The attacker – a cowardly goober who broke an elderly man’s jaw – is unquestionably guilty. Of assault, that is. It is the idea that he should be given a separate punishment because of his stated racial motivation that ought to incite people’s anger and fear. Rather than demanding equal application of hate crime laws, we should be demanding an end to the criminalization of thoughts and feelings.

At the state level, hate crime laws have been enforced against white and black offenders alike. In fact, the 1993 Wisconsin v. Mitchell Supreme Court case that upheld one of these laws involved a black man who had challenged his conviction on First Amendment grounds. The Court ruled unanimously against him, and no wonder. If not for the judiciary’s adherence to the anti-constitutional concept of “incorporation” – by which the Constitution’s restrictions on federal power are assumed to apply to states and localities – the case would never have gotten that high in the first place.

Read correctly, the First Amendment does not prohibit state and local governments from abridging freedom of speech, which is the real reason why the Constitution doesn’t protect someone who shouts “fire” in a crowded theater. It isn’t because Oliver Wendell Holmes hurled a thunderbolt from Mount Olympus and declared, “the First Amendment ends here.”

Mitchell would have had a more compelling argument under the Eighth Amendment’s provision against cruel and unusual punishments.
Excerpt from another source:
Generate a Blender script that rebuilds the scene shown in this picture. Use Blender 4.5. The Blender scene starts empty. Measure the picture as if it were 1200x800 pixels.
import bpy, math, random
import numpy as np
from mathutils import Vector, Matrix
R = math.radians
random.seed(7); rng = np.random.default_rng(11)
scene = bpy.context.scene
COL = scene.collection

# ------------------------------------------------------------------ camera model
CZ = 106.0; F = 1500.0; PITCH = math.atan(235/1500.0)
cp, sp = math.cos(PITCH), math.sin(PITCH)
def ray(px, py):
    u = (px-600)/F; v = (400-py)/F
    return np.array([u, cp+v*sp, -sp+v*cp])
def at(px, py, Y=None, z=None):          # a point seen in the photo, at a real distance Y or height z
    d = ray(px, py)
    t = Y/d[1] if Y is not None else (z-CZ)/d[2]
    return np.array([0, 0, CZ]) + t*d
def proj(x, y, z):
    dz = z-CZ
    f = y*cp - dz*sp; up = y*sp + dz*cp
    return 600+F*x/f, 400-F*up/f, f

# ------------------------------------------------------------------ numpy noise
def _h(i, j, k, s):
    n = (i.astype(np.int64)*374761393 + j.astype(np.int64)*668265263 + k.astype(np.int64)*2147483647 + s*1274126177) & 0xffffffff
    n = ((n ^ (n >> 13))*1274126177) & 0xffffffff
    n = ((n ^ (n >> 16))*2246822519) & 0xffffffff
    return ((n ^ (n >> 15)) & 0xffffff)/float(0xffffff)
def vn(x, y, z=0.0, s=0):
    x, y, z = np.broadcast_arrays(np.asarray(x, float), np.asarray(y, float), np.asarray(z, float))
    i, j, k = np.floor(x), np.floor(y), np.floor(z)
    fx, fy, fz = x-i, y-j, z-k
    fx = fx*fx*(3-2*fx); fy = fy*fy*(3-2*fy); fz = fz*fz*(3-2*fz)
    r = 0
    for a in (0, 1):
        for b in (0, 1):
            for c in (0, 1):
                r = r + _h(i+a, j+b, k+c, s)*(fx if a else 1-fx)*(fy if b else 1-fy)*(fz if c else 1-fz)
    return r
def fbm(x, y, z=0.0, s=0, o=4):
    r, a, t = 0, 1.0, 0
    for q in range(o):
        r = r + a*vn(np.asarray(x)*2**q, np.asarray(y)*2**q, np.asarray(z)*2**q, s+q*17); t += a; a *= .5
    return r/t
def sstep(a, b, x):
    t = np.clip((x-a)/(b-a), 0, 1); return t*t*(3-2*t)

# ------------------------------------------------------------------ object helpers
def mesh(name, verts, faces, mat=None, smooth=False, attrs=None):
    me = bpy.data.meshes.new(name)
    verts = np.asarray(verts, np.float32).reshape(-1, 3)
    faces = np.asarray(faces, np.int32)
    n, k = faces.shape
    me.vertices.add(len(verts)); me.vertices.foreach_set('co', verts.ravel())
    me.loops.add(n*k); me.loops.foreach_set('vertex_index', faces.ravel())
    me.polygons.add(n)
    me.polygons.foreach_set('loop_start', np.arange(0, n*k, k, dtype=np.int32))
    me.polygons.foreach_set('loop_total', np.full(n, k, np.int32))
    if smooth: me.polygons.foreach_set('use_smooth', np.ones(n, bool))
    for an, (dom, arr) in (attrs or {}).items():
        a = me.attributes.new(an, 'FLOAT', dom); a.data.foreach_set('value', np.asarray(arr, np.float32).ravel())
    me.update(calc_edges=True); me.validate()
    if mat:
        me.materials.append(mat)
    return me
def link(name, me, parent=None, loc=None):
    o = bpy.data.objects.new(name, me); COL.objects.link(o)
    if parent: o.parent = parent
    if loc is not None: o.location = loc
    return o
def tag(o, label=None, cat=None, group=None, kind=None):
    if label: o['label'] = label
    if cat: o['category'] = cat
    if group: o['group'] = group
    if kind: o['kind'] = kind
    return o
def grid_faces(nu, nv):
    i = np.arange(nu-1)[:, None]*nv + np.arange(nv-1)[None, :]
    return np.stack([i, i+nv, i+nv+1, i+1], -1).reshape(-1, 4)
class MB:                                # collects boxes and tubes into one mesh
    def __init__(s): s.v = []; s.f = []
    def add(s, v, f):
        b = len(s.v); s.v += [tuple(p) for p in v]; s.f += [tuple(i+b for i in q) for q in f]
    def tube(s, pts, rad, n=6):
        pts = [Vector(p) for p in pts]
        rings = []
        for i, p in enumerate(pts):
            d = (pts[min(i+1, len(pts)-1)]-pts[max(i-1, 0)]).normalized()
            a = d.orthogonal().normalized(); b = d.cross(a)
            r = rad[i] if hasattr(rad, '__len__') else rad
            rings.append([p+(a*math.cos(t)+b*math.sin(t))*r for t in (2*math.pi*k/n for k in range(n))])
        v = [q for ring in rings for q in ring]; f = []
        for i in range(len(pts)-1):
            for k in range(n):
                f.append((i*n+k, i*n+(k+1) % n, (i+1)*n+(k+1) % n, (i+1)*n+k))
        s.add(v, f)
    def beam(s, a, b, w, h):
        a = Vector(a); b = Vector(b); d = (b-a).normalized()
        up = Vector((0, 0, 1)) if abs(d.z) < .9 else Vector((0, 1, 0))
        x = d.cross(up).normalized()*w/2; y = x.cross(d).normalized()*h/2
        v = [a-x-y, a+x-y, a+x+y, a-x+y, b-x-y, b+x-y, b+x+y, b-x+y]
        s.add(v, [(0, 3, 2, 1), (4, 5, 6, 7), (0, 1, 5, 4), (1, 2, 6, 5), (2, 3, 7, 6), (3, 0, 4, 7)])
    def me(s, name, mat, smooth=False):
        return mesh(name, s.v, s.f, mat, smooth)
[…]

Under normal circumstances, the greatest amount of prison time he could have been given was two years, but under the hate crime law, the maximum for his offense is increased to seven. Hate crime laws impose additional, unusual punishments on a small number of criminals, to which others who commit similar crimes for different motives are not subjected.

In the Mitchell decision, Chief Justice William Rehnquist made the uncharacteristically illogical observation that judges and juries were already at liberty to impose harsher punishments based on the criminals’ motives. The difference is that he’s referring to sentences that fall within the range of prescribed punishments for the crimes committed, and thus are not unusual. A hate crime law adds a whole other level of punishment on top of that. The criminal is punished once for his crime, and again for what he was thinking or feeling when he committed it.

Eventually, it’s bound to occur to our lawmakers that if “hate” is legally punishable, then an accompanying crime is not necessary. This idea has already taken root in Germany, France and Canada, where people are prosecuted for expressing thoughts that are deemed to be hateful. For instance, musician Bob Dylan has recently been charged by the French with “incitement to hatred” for comparing Croatians to Nazis. The charges were filed after a group called the Council of Croats in France filed a complaint.

If a similar law were enacted in our country, all it would take to indict somebody would be a complaint from the NAACP, La Raza, CAIR, GLAAD, the ADL, or any other organization whose mission is to become offended by things. To call the result a chilling effect would not begin to describe it. Petrifying might come a little closer.

So far, there’s been little resistance to the movement in that direction, and we’re already halfway there. The Justice Department reveals that it seeks to punish somebody for having an immoral thought, and the only visible controversy is whether such prosecutions are in racially correct proportion to the thought crimes being committed.

If only we could be assured of an equitable distribution of tyranny, so that people of all races and religions would be equally terrified to speak, maybe then we’d all be satisfied. At any rate, we’d be forced to pretend to be, which is pretty much the same thing, isn’t it?